Q: You’ve identified the school system as being one of the barriers to innovation. Is that a uniquely Canadian problem?

A: No, it isn’t. When you think about it, everybody’s system was designed for the industrial age and it’s still really geared around these outcomes, whether it’s standardized testing or core subjects. We’ve ignored the fact that textbooks aren’t scarce anymore, information isn’t scarce anymore. There’s no reason why the teacher has to have all the answers and give them to the kids. The challenge is, how do we create people who know how to think, rather than people who have learned what you want them to learn?

Q: There are still an awful lot of people who are in jobs where their performance is rated on how well they follow procedures. So why is it necessary that they become innovative?

A: One of the things I discovered—to my horror—is the way we’ve become disengaged. They’ve done global studies that suggest 62 per cent of us are just showing up for a paycheque. And we all know intuitively that it feels better when your brain is turned on, and you’re focused. If you allow yourself to actually connect with your work, you will find ways to innovate. But there’s another aspect. Organizational behavioural theorists believe that increasingly, no matter what your job is, you are going to be tasked with complex problems. So if we’re not actually training people to absorb and process information in a way to meet that challenge, then we’re creating a whole group of people who are in another class. Not just socio-economically, but mentally, too.

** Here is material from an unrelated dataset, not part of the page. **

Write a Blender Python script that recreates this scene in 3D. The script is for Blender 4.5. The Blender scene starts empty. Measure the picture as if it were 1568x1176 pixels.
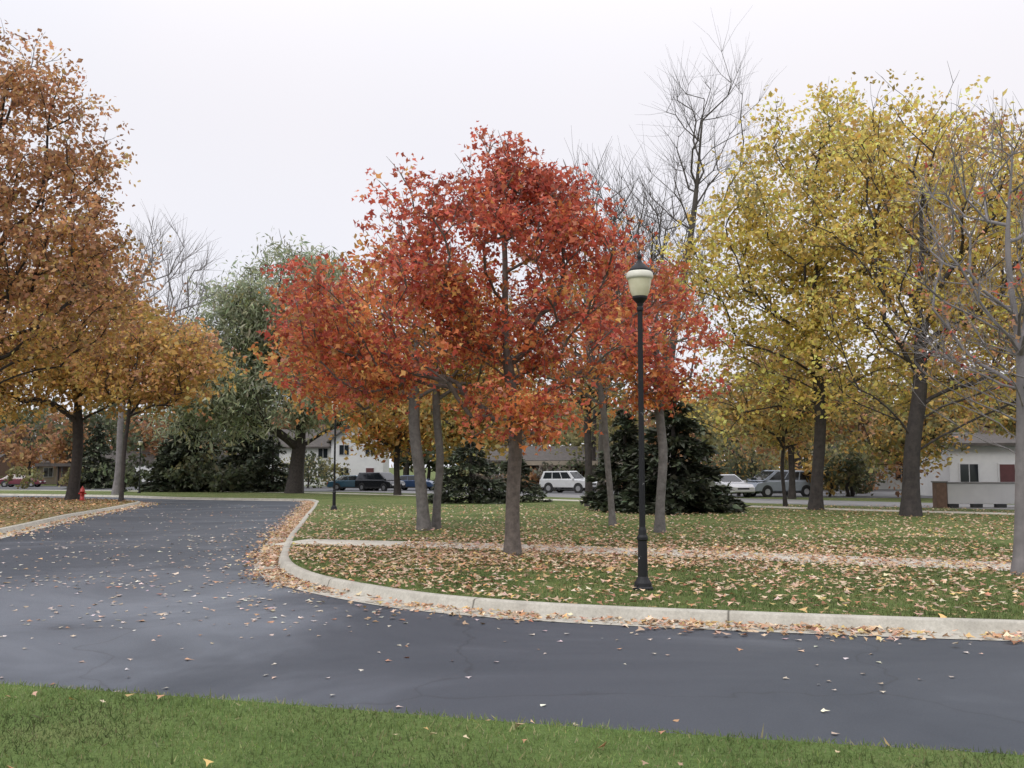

Q: In the book, you cite examples of companies like GM or Microsoft, or one could even argue Apple now, who are no longer quite so innovative. Why is it so hard for companies to remain inventive?

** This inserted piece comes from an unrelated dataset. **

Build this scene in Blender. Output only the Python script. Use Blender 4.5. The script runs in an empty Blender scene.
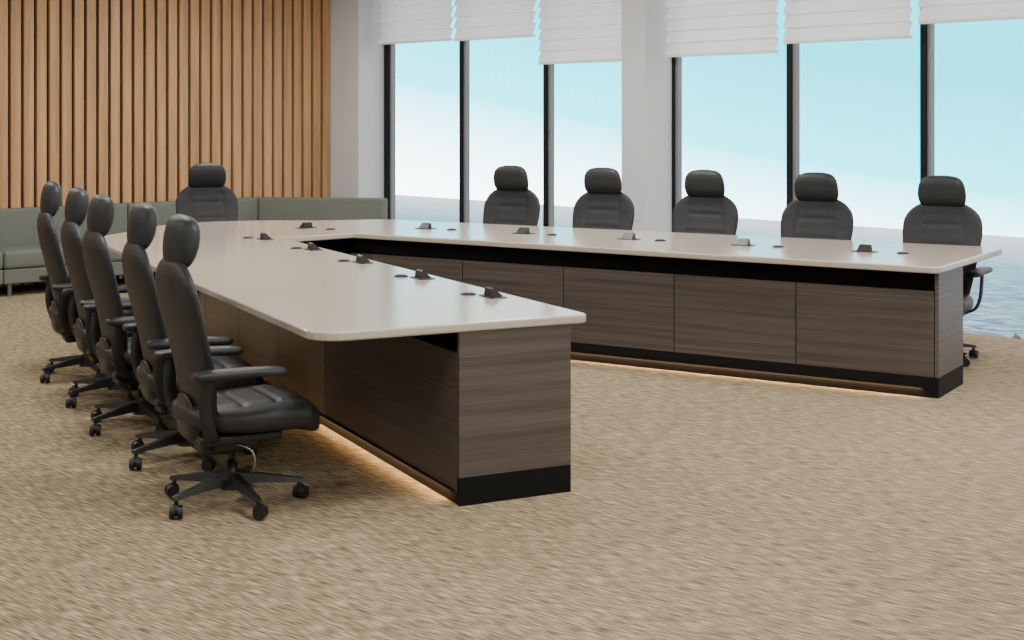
import bpy, bmesh, math, random
import numpy as np
from mathutils import Vector, Matrix, noise as mnoise
random.seed(4)
C = bpy.context.scene.collection
rad = math.radians

# ------------------------------------------------------------------ helpers
def lin(c):
    return tuple(((v/255)/12.92 if v/255 <= .04045 else ((v/255+.055)/1.055)**2.4) for v in c)+(1,)

def mat(name, rgb, rough=.5, metal=0, spec=.5):
    m = bpy.data.materials.new(name); m.use_nodes = True
    p = m.node_tree.nodes['Principled BSDF']
    p.inputs['Base Color'].default_value = lin(rgb)
    p.inputs['Roughness'].default_value = rough
    p.inputs['Metallic'].default_value = metal
    p.inputs['Specular IOR Level'].default_value = spec
    return m

def noise_mat(name, c1, c2, scale, rough=.5, detail=4, lo=.35, hi=.65, bump=0, spec=.5, rnd=0, nscale=1.0):
    m = mat(name, c1, rough, 0, spec); nt = m.node_tree; N = nt.nodes; L = nt.links
    p = N['Principled BSDF']
    tc = N.new('ShaderNodeTexCoord'); mp = N.new('ShaderNodeMapping')
    mp.inputs['Scale'].default_value = scale
    L.new(tc.outputs['Object'], mp.inputs['Vector'])
    vec = mp.outputs['Vector']
    if rnd:
        oi = N.new('ShaderNodeObjectInfo'); ml = N.new('ShaderNodeMath'); ml.operation = 'MULTIPLY'
        ml.inputs[1].default_value = 37.0
        L.new(oi.outputs['Random'], ml.inputs[0])
        ad = N.new('ShaderNodeVectorMath'); ad.operation = 'ADD'
        L.new(vec, ad.inputs[0]); L.new(ml.outputs[0], ad.inputs[1]); vec = ad.outputs[0]
    n = N.new('ShaderNodeTexNoise'); n.inputs['Scale'].default_value = nscale
    n.inputs['Detail'].default_value = detail; n.inputs['Roughness'].default_value = .6
    L.new(vec, n.inputs['Vector'])
    r = N.new('ShaderNodeValToRGB')
    r.color_ramp.elements[0].position = lo; r.color_ramp.elements[0].color = lin(c1)
    r.color_ramp.elements[1].position = hi; r.color_ramp.elements[1].color = lin(c2)
    L.new(n.outputs['Fac'], r.inputs['Fac']); L.new(r.outputs['Color'], p.inputs['Base Color'])
    if bump:
        b = N.new('ShaderNodeBump'); b.inputs['Strength'].default_value = bump; b.inputs['Distance'].default_value = .01
        L.new(n.outputs['Fac'], b.inputs['Height']); L.new(b.outputs['Normal'], p.inputs['Normal'])
    return m

def link(o, parent=None):
    C.objects.link(o)
    if parent is not None: o.parent = parent
    return o

def mesh(name, verts, faces, m, parent=None, smooth=False, loc=(0,0,0), rz=0):
    me = bpy.data.meshes.new(name); me.from_pydata([tuple(v) for v in verts], [], faces); me.update()
    bm = bmesh.new(); bm.from_mesh(me); bmesh.ops.recalc_face_normals(bm, faces=bm.faces); bm.to_mesh(me); bm.free()
    if m: me.materials.append(m)
    if smooth:
        for p in me.polygons: p.use_smooth = True
    o = bpy.data.objects.new(name, me); link(o, parent); o.location = loc; o.rotation_euler[2] = rz
    return o

def bm_obj(name, bm, m, parent=None, smooth=False, loc=(0,0,0), rz=0):
    bmesh.ops.recalc_face_normals(bm, faces=bm.faces)
    me = bpy.data.meshes.new(name); bm.to_mesh(me); bm.free()
    if m: me.materials.append(m)
    if smooth:
        for p in me.polygons: p.use_smooth = True
    o = bpy.data.objects.new(name, me); link(o, parent); o.location = loc; o.rotation_euler[2] = rz
    return o

def add_box(bm, x0, x1, y0, y1, z0, z1, bev=0, seg=2):
    r = bmesh.ops.create_cube(bm, size=1)
    vs = r['verts']
    for v in vs:
        v.co = Vector(((x0+x1)/2+v.co.x*(x1-x0), (y0+y1)/2+v.co.y*(y1-y0), (z0+z1)/2+v.co.z*(z1-z0)))
    if bev:
        es = list({e for v in vs for e in v.link_edges})
        bmesh.ops.bevel(bm, geom=es, offset=bev, segments=seg, profile=.5, affect='EDGES')

def box(name, x0, x1, y0, y1, z0, z1, m, parent=None, bev=0, seg=2, smooth=False, loc=(0,0,0), rz=0):
    bm = bmesh.new(); add_box(bm, x0, x1, y0, y1, z0, z1, bev, seg)
    return bm_obj(name, bm, m, parent, smooth, loc, rz)

def add_cyl(bm, p0, p1, r0, r1, n=20):
    p0 = Vector(p0); p1 = Vector(p1); d = p1-p0
    q = d.to_track_quat('Z', 'Y').to_matrix().to_4x4()
    bmesh.ops.create_cone(bm, cap_ends=True, segments=n, radius1=r0, radius2=r1, depth=d.length,
                          matrix=Matrix.Translation((p0+p1)/2) @ q)

def loft(rings, closed=True):
    n = len(rings[0]); v = [p for r in rings for p in r]; f = []
    for i in range(len(rings)-1):
        for j in range(n):
            k = (j+1) % n
            f.append((i*n+j, i*n+k, (i+1)*n+k, (i+1)*n+j))
    f.append(tuple(range(n))[::-1]); f.append(tuple(range((len(rings)-1)*n, len(rings)*n)))
    return v, f

def tube(points, rx, rz, n=12, up=(0,1,0)):
    """sweep an elliptical section: rx along `up` axis, rz across"""
    P = [Vector(p) for p in points]; rings = []; up = Vector(up)
    for i, p in enumerate(P):
        t = (P[min(i+1, len(P)-1)]-P[max(i-1, 0)]).normalized()
        b = t.cross(up).normalized(); u = b.cross(t).normalized()
        rings.append([p+u*rx*math.cos(a)+b*rz*math.sin(a) for a in [2*math.pi*k/n for k in range(n)]])
    return loft(rings)

def smooth_path(pts, n=24):
    pts = np.array(pts, float); out = []
    for i in range(len(pts)-1):
        p0 = pts[max(i-1, 0)]; p1 = pts[i]; p2 = pts[i+1]; p3 = pts[min(i+2, len(pts)-1)]
        for k in range(n//(len(pts)-1)+1):
            t = k/(n//(len(pts)-1)+1)
            out.append(.5*((2*p1)+(-p0+p2)*t+(2*p0-5*p1+4*p2-p3)*t*t+(-p0+3*p1-3*p2+p3)*t**3))
    out.append(pts[-1]); return [tuple(o) for o in out]

def sgp(v, e): return math.copysign(abs(v)**e, v)

def tag(o, label, cat, group=None, kind=None):
    o['label'] = label; o['category'] = cat
    if group: o['group'] = group
    if kind: o['kind'] = kind
    return o
def struct(o, label, cat):
    o['kind'] = 'structure'; o['label'] = label; o['category'] = cat; return o

def empty(name, loc, rz=0):
    o = bpy.data.objects.new(name, None); o.empty_display_size = .2
    C.objects.link(o); o.location = loc; o.rotation_euler[2] = rz; return o

def copy_thing(root, loc, rz):
    r = root.copy(); C.objects.link(r); r.location = loc; r.rotation_euler[2] = rz
    for ch in list(root.children):
        c = ch.copy(); C.objects.link(c); c.parent = r
    return r

# ------------------------------------------------------------------ materials
M_wall = mat('wall_paint', (205,205,205), .8)
M_col = mat('column_paint', (206,209,214), .7)
M_ceil = mat('ceiling_paint', (235,235,232), .9)
M_dark = mat('dark_backing', (54,36,24), .8)
M_frame = mat('window_frame_metal', (30,32,34), .6, 0, .15)
M_kick = mat('matte_black_plinth', (15,15,15), .7, spec=.2)
M_core = mat('recess_black', (8,8,8), .8, spec=.1)
M_plastic = mat('black_plastic', (26,27,30), .42)
M_chrome = mat('chrome', (200,200,205), .15, 1)
M_top = noise_mat('tabletop_laminate', (182,173,161), (188,179,167), (60,60,60), .16, lo=.3, hi=.7, spec=.55)
M_wood = noise_mat('walnut_laminate', (62,55,52), (93,85,80), (.8,.8,52), .38, detail=7, lo=.3, hi=.7, rnd=1)
M_woodlit = noise_mat('walnut_end_laminate', (66,59,56), (97,89,84), (.8,.8,52), .45, detail=7, lo=.3, hi=.7, rnd=1)
M_woodglare = noise_mat('walnut_laminate_glare', (92,82,66), (112,101,84), (.8,.8,40), .28, detail=6, lo=.3, hi=.7, rnd=1)  # walnut with glare painted in as a lighter tone, far outer panels
M_sofa = noise_mat('sage_upholstery', (92,98,89), (101,107,98), (80,80,80), .75)
M_metal = mat('brushed_steel', (150,150,150), .3, 1)
M_leather = noise_mat('black_leather', (30,32,35), (35,37,40), (1,1,1), .52, nscale=60, bump=.08, spec=.42)
M_oak = noise_mat('oak_slats', (156,117,79), (198,154,108), (20,1,.9), .55, detail=7, lo=.3, hi=.7)
M_rock = noise_mat('shore_rock', (70,64,58), (120,112,102), (9,9,9), .9, detail=6)

# carpet
M_carpet = mat('woven_carpet', (150,130,105), .95, spec=.1)
nt = M_carpet.node_tree; N = nt.nodes; L = nt.links; p = N['Principled BSDF']
tc = N.new('ShaderNodeTexCoord')
rot = N.new('ShaderNodeMapping'); rot.inputs['Rotation'].default_value = (0,0,-rad(9)); L.new(tc.outputs['Object'], rot.inputs['Vector'])
def nz(scale, sc, det, loc=(0,0,0)):
    mp = N.new('ShaderNodeMapping'); mp.inputs['Scale'].default_value = scale; mp.inputs['Location'].default_value = loc
    L.new(rot.outputs['Vector'], mp.inputs['Vector'])
    n = N.new('ShaderNodeTexNoise'); n.inputs['Scale'].default_value = sc; n.inputs['Detail'].default_value = det
    L.new(mp.outputs['Vector'], n.inputs['Vector']); return n
n1 = nz((200,10,1), 1, 0); n2 = nz((.9,.5,1), 1, 2); n3 = nz((320,17,1), 1, 0, (5,3,0))
a = N.new('ShaderNodeMath'); a.operation = 'MULTIPLY_ADD'; a.inputs[1].default_value = .48
L.new(n1.outputs['Fac'], a.inputs[0])
b_ = N.new('ShaderNodeMath'); b_.operation = 'MULTIPLY'; b_.inputs[1].default_value = .06
L.new(n2.outputs['Fac'], b_.inputs[0]); L.new(b_.outputs[0], a.inputs[2])
c_ = N.new('ShaderNodeMath'); c_.operation = 'MULTIPLY_ADD'; c_.inputs[1].default_value = .46
L.new(n3.outputs['Fac'], c_.inputs[0]); L.new(a.outputs[0], c_.inputs[2])
r = N.new('ShaderNodeValToRGB')
r.color_ramp.elements[0].position = .35; r.color_ramp.elements[0].color = lin((94,82,64))
r.color_ramp.elements[1].position = .65; r.color_ramp.elements[1].color = lin((180,165,138))
e = r.color_ramp.elements.new(.5); e.color = lin((132,119,96))
L.new(c_.outputs[0], r.inputs['Fac']); L.new(r.outputs['Color'], p.inputs['Base Color'])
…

A: The status quo bias is the biggest threat to a successful company—and it’s arguably what happened to Research In Motion. Companies get to a point where they have all this money and pride tied up in a product and they can’t afford—psychologically, mentally—to stop coddling it. The pace of a product cycle now is so fast, that if you do that for weeks, not even months, someone else has come out and replaced you in the marketplace.

Q: Walter Issacson’s recent biography of Steve Jobs painted him as a very difficult person. Does innovation at a corporate level require a chief jerk?

A: No, but it does require permission up the chain. If what you want is everybody in an organization being innovative together, you need buy-in from the top. The biggest impediments to innovation are structures—IT, HR. Anyone who can say no to where the money goes is most likely to put a stop to that sort of creative process.

Q: But isn’t there a confrontational aspect to getting innovation started and keeping it flowing?

A: There doesn’t have to be. It’s more important to agree that failure is part of the process. In some organizations the very structure of compensation affects innovation because if you fail your bonus is cut. That’s really easy to fix. Don’t tie people’s compensation to risk because that keeps them in a little box. And on a personal level, give people permission to fail—say it’s okay to have a bad idea sometimes.

Q: You also argue that these principles have an application in people’s personal lives. How?

A: I think these lessons can be super powerful. You can absolutely apply business theory to your relationships. How often do we think, ‘What does this person want from me, and what am I delivering?’ We just sort of let people drift around us in our orbit. To me, the same way we can engage better with people at work, we can engage better with the people in our lives.

Q: You end the book with a series of myths about innovation. What’s the most pervasive one?

A: The idea that not everybody can innovate, that you are somehow born to it. There are visionaries, just like there are great artists or athletes. But most people are incremental innovators. And if there’s a message I want people to take from this book it’s that there is a spectrum and you are on it somewhere.